## [Problem statement]
Print the listing from its top line through the line containing "COL = S.collection", nothing more, and leave out the pictures.

+++ Data lines

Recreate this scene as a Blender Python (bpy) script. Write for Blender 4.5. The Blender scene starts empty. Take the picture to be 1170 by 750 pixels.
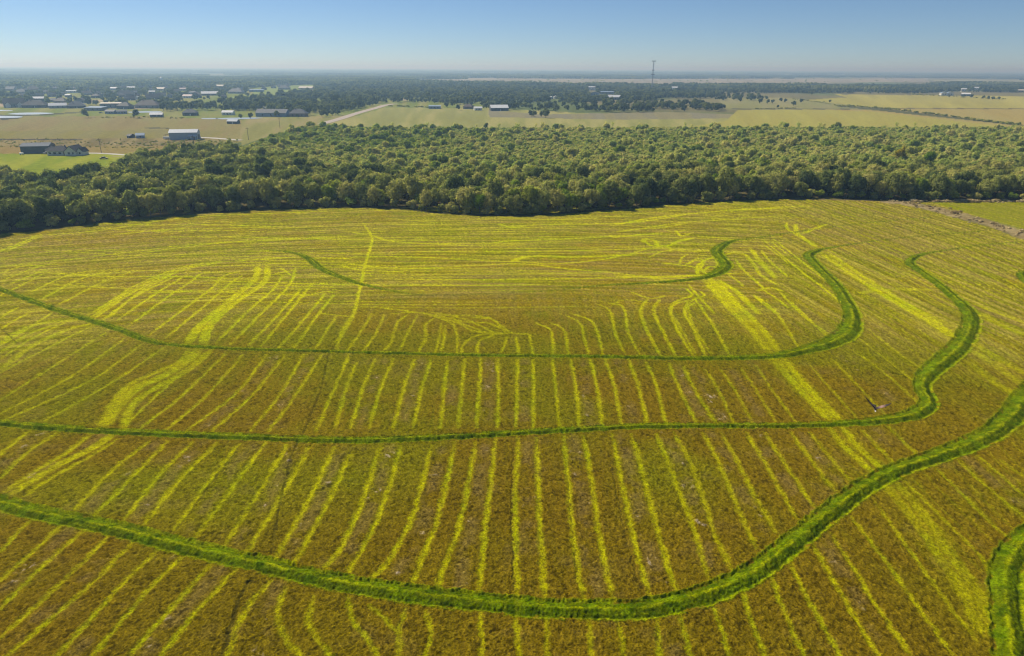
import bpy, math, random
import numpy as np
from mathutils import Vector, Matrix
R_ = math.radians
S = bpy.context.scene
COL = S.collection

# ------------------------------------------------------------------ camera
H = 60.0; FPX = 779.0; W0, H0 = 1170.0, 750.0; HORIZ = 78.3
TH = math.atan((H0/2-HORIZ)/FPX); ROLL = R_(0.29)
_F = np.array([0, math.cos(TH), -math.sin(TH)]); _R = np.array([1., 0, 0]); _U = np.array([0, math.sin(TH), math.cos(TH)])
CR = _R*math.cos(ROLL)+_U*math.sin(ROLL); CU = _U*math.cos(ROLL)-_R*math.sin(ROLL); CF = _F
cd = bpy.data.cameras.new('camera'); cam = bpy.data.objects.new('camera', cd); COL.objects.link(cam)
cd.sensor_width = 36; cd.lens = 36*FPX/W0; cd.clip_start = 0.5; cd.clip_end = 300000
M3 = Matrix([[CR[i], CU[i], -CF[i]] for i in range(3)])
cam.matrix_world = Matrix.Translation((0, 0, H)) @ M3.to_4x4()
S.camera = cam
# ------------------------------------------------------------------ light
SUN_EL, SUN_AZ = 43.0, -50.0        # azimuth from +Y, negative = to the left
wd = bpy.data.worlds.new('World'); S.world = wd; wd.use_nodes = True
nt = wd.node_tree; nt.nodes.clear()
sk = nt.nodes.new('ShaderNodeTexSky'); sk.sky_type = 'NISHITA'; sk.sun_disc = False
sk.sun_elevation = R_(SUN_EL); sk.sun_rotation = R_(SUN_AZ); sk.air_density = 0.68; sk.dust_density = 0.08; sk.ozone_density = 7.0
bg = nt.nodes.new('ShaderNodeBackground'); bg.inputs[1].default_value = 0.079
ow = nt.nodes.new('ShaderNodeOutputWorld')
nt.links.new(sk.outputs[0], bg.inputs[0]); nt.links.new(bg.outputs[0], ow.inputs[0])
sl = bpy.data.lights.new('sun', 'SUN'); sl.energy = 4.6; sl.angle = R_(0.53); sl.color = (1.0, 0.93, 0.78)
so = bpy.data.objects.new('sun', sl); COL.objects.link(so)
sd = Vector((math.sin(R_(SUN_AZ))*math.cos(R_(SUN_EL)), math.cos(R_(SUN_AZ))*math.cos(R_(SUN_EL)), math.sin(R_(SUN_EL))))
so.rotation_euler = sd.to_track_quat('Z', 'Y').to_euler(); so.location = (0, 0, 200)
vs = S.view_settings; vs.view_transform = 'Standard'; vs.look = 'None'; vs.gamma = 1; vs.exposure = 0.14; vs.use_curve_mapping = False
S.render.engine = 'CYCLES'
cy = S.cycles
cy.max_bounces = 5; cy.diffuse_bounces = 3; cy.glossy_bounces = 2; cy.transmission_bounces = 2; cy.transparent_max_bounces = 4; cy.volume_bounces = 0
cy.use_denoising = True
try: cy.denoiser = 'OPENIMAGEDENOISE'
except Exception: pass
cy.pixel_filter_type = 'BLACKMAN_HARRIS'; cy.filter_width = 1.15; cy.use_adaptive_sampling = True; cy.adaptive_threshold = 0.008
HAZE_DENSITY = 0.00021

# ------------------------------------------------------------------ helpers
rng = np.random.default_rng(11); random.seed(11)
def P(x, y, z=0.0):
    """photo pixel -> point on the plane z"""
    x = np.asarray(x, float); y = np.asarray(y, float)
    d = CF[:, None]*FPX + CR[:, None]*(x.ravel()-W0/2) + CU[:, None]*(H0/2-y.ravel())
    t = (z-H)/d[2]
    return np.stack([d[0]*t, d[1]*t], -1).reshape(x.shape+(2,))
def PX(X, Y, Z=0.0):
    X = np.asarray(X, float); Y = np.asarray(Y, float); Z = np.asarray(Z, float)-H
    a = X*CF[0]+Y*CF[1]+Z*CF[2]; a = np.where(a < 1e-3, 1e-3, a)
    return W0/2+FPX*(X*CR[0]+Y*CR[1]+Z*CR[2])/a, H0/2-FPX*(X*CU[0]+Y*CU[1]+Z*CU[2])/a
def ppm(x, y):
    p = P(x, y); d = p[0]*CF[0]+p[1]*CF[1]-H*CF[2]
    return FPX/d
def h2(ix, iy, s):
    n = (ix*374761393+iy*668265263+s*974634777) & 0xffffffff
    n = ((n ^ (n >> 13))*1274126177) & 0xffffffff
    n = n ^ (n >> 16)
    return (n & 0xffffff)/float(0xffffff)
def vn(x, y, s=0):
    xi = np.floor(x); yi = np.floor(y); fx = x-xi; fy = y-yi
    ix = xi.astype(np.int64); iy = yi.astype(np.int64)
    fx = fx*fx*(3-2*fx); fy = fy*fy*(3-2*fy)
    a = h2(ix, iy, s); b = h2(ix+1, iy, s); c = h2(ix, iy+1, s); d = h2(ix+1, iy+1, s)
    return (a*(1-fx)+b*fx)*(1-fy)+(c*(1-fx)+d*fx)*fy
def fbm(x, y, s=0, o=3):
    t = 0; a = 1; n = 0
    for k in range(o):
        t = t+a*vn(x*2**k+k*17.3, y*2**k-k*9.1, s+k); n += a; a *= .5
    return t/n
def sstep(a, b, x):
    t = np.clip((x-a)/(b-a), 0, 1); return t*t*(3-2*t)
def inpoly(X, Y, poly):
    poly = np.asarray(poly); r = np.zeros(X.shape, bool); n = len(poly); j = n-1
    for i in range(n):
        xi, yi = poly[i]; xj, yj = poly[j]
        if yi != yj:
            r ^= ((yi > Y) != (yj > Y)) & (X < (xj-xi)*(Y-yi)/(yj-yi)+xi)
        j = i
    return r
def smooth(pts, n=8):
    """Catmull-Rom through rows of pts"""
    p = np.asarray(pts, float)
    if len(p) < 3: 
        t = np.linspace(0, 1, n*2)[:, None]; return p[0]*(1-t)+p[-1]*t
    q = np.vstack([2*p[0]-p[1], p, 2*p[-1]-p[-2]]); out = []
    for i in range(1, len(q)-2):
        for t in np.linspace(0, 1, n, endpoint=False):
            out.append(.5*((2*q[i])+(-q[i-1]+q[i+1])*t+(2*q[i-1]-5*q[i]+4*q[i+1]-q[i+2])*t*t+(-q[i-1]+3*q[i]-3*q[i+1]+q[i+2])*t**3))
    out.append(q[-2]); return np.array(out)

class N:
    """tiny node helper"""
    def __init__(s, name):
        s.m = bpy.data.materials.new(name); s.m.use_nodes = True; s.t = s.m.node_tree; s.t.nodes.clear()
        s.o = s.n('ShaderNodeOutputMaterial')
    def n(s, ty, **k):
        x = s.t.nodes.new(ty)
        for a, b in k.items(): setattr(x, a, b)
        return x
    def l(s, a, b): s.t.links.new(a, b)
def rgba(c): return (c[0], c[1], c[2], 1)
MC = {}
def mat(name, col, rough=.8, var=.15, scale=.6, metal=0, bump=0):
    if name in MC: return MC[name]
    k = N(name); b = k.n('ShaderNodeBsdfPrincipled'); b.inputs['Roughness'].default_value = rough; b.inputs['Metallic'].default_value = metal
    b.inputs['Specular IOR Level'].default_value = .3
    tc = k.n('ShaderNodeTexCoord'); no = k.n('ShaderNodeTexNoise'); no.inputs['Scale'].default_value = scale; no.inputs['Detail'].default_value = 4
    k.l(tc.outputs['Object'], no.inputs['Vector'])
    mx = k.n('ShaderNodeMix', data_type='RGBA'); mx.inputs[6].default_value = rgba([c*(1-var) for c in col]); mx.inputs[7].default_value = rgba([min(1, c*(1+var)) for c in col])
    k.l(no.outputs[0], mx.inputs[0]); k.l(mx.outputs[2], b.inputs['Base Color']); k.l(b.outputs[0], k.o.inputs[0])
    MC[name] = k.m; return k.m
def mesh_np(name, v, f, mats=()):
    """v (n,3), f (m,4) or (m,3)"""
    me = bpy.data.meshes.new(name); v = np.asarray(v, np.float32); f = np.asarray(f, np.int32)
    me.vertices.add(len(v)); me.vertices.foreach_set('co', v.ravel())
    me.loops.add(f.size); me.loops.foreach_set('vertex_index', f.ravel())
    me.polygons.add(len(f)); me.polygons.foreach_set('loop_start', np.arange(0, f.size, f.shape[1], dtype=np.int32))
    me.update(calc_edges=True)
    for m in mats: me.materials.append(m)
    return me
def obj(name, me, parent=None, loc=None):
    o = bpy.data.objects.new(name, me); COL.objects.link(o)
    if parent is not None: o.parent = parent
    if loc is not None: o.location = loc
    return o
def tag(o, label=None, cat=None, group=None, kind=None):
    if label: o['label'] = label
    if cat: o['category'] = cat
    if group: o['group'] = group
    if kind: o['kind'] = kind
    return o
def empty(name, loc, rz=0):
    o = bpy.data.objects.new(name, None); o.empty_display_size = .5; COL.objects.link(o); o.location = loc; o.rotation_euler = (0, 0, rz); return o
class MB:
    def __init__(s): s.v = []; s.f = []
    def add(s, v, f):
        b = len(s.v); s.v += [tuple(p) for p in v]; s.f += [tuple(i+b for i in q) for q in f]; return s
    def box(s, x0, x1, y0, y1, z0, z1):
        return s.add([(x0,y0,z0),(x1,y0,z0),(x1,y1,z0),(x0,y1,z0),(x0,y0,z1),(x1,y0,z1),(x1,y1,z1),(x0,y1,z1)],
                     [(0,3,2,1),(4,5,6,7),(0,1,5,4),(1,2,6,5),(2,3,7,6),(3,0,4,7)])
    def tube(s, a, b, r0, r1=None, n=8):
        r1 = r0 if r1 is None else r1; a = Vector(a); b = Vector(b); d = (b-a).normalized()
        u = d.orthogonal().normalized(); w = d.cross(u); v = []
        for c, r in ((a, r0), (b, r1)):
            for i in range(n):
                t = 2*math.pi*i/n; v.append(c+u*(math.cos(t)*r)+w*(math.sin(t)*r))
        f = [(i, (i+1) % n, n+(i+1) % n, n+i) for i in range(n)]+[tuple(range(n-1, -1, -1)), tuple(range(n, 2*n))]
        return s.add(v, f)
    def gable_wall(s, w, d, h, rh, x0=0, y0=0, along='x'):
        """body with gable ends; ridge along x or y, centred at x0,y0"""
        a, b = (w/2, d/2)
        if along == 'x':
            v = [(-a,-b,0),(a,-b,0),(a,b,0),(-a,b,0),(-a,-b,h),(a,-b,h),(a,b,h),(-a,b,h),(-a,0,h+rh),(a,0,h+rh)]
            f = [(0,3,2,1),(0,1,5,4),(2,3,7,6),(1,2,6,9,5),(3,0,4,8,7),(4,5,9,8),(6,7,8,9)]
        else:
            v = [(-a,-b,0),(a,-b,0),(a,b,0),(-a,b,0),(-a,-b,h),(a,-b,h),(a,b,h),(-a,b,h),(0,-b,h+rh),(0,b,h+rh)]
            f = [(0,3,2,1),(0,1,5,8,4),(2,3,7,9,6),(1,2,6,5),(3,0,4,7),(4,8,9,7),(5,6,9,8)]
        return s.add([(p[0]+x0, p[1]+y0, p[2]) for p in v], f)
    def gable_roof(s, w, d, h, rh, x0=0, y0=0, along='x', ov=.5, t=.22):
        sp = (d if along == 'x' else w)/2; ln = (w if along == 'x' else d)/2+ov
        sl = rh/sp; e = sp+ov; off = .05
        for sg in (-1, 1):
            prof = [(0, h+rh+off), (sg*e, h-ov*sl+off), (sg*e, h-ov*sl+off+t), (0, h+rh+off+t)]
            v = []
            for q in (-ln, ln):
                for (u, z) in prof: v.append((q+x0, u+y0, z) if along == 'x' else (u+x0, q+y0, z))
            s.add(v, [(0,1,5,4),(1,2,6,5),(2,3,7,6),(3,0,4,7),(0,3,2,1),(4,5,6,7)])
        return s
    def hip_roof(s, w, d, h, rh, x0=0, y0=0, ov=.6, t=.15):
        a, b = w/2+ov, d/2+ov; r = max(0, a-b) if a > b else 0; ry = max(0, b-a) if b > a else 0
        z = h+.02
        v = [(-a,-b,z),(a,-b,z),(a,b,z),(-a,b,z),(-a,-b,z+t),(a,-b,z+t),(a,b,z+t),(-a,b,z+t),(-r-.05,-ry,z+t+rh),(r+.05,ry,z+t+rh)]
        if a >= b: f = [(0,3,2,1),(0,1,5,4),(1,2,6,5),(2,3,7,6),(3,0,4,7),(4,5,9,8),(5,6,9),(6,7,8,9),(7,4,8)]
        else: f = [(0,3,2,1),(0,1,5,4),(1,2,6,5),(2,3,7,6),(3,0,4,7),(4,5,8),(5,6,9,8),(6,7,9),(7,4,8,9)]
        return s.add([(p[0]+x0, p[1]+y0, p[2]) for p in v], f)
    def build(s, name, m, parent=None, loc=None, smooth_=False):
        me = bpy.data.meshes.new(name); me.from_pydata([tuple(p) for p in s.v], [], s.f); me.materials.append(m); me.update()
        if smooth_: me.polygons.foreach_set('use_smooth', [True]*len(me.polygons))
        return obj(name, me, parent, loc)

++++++

## [Written answer]
Recreate this scene as a Blender Python (bpy) script. Write for Blender 4.5. The Blender scene starts empty. Take the picture to be 1170 by 750 pixels.
import bpy, math, random
import numpy as np
from mathutils import Vector, Matrix
R_ = math.radians
S = bpy.context.scene
COL = S.collection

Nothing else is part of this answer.